Why Obama can't be trusted on immigration
Speaker of the House John Boehner mocked his fellow GOP House colleagues at a speech yesterday for not passing immigration reform:
Here's the attitude. Ohhhh. Don't make me do this. Ohhhh. This is too hard," Boehner whined before a luncheon crowd at Brown's Run County Club in Madison Township.
"We get elected to make choices. We get elected to solve problems and it's remarkable to me how many of my colleagues just don't want to ... They'll take the path of least resistance."
Boehner said he's been working for 16 or 17 months trying to push Congress to deal with immigration reform.
"I've had every brick and bat and arrow shot at me over this issue just because I wanted to deal with it. I didn't say it was going to be easy," he said.
Perhaps Boehner should listen to the 22 Republican Senators who sent a letter to President Obama urging him not to proceed with a plan to slow deportation of illegal immigrants.
“According to reports, the changes under consideration would represent a near complete abandonment of basic immigration enforcement and discard the rule of law and the notion that the United States has enforceable borders,” the letter said. “Clearly, the urgent task facing your administration is to improve immigration enforcement, not to look for new ways to weaken it.”
The review comes after the administration has come under intense pressure by advocates of an immigration overhaul to take further steps to reduce the number of deportations. Deportations have reached record levels under Obama, causing some of his allies to label him “Deporter-In-Chief.”
But many Republicans have ripped the president for taking matters into his own hands already, including in 2012, when the administration issued a policy granting deportation relief and work permits to children brought here illegally, provided they met certain criteria.
“The evidence proves that the Administration has collapsed immigration enforcement,” said Sen. Jeff Session of Alabama, the lead author of the letter and leading critic of the president’s immigration proposals. “As a result, millions of struggling Americans have been deprived of their jobs and incomes. Congress must work to end the lawlessness and restore constitutional order. Yet Congressional Democrats continue to empower the illegality and stonewall all efforts to stop it.”
The letter argues that Obama’s policies have already allowed people with criminal backgrounds to remain in the country. “Since [U.S. Immigration and Customs Enforcement] frequently takes no action until after the most serious crimes have occurred and the offenders have been tried and imprisoned, the administration is allowing preventable crimes harming innocent people to take place every day.”

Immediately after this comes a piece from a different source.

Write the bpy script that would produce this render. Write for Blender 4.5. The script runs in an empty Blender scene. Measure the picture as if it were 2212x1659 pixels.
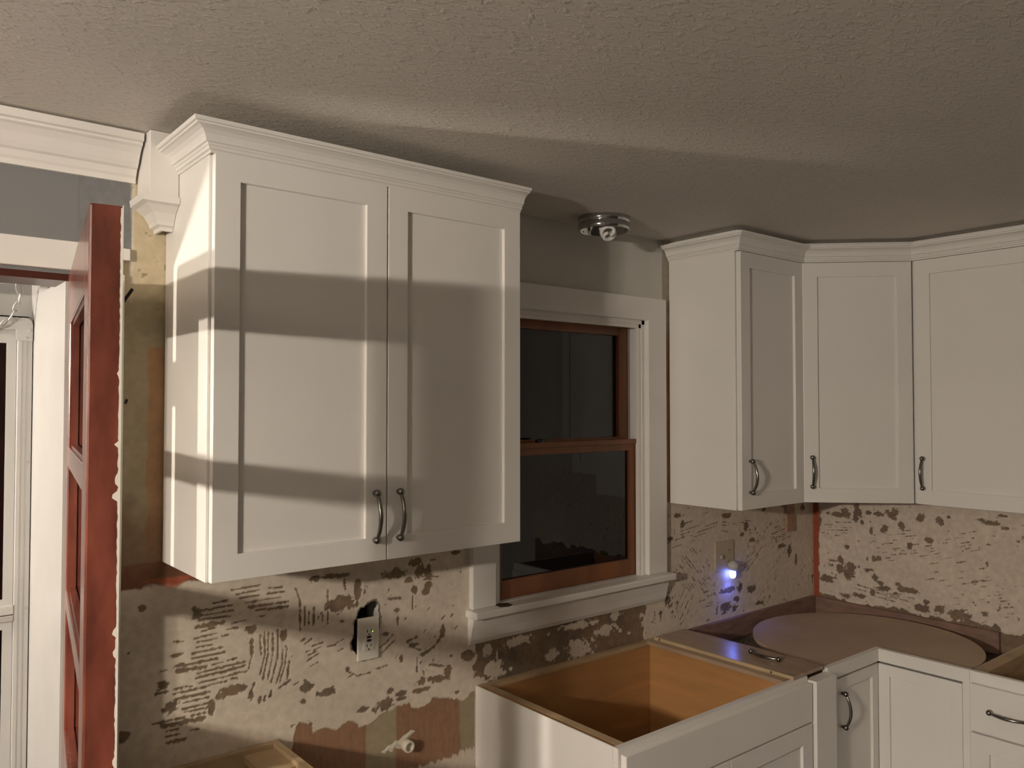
import bpy, bmesh, math, random
import numpy as np
from mathutils import Matrix, Vector

# ------------------------------------------------------------------ scene, camera, world, light
S = bpy.context.scene
C = S.collection
PI = math.pi
CAM = Vector((-0.5923, -2.0603, 1.7481))
cd = bpy.data.cameras.new('camera'); cam = bpy.data.objects.new('camera', cd); C.objects.link(cam)
cam.location = CAM
cam.rotation_euler = (PI/2 + 0.0262, 0, -0.6841)
cd.sensor_width = 36; cd.lens = 1758.65*36/2212; cd.clip_start = 0.02
S.camera = cam
w = bpy.data.worlds.new('night'); S.world = w; w.use_nodes = True
w.node_tree.nodes['Background'].inputs[0].default_value = (0.010, 0.014, 0.022, 1)
w.node_tree.nodes['Background'].inputs[1].default_value = 0.25
vs = S.view_settings
vs.view_transform = 'Standard'; vs.look = 'None'; vs.gamma = 1; vs.use_curve_mapping = False
vs.exposure = 0.0
ROOM_BULB = 2150.0       # emission of the two bulbs of the hanging lamp
PORCH_BULB = 3300.0      # emission of the bulb in the entry vestibule
WARM = (1.0, 0.885, 0.755)
CEIL = 2.381; XR = 2.896; XL = -4.4; YF = -4.4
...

The letter further argues that policy ignores the law, which “exceed the bounds of the Executive Branch’s prosecutorial discretion. It is not the province of the Executive to nullify the laws that the people of the United States, through their elected representatives, have chosen to enact. …”
Why should the House "reform" laws that the administration isn't following anyway?
Any enforcement provisions, any border security measures contained in an immigration reform bill are worthless. They are there for show. This administration has demonstrated time and time again that they are not serious about enforcing immigration laws already on the books.
At the very least, the president has to demonstrate that his administration takes the law seriously before any consideration is given to immigration reform. Boehner says that congressmen are there to get things done. But what can possibly be accomplished if any immigration reform is selectively implemented by a lawless administration that thumbs its nose at border security and fails to deport those who have already been legally determined to be in the country illegally?
There will probably be a series of votes sometime this summer on various immigration reforms. Boehner is hoping that a conference committee will tie them all together - along with a large chunk from the Senate bill - and send it back to the House for passage. It may work. The pressure is building on GOP fence sitters and it is possible the president will get his immigration reform bill by Labor Day.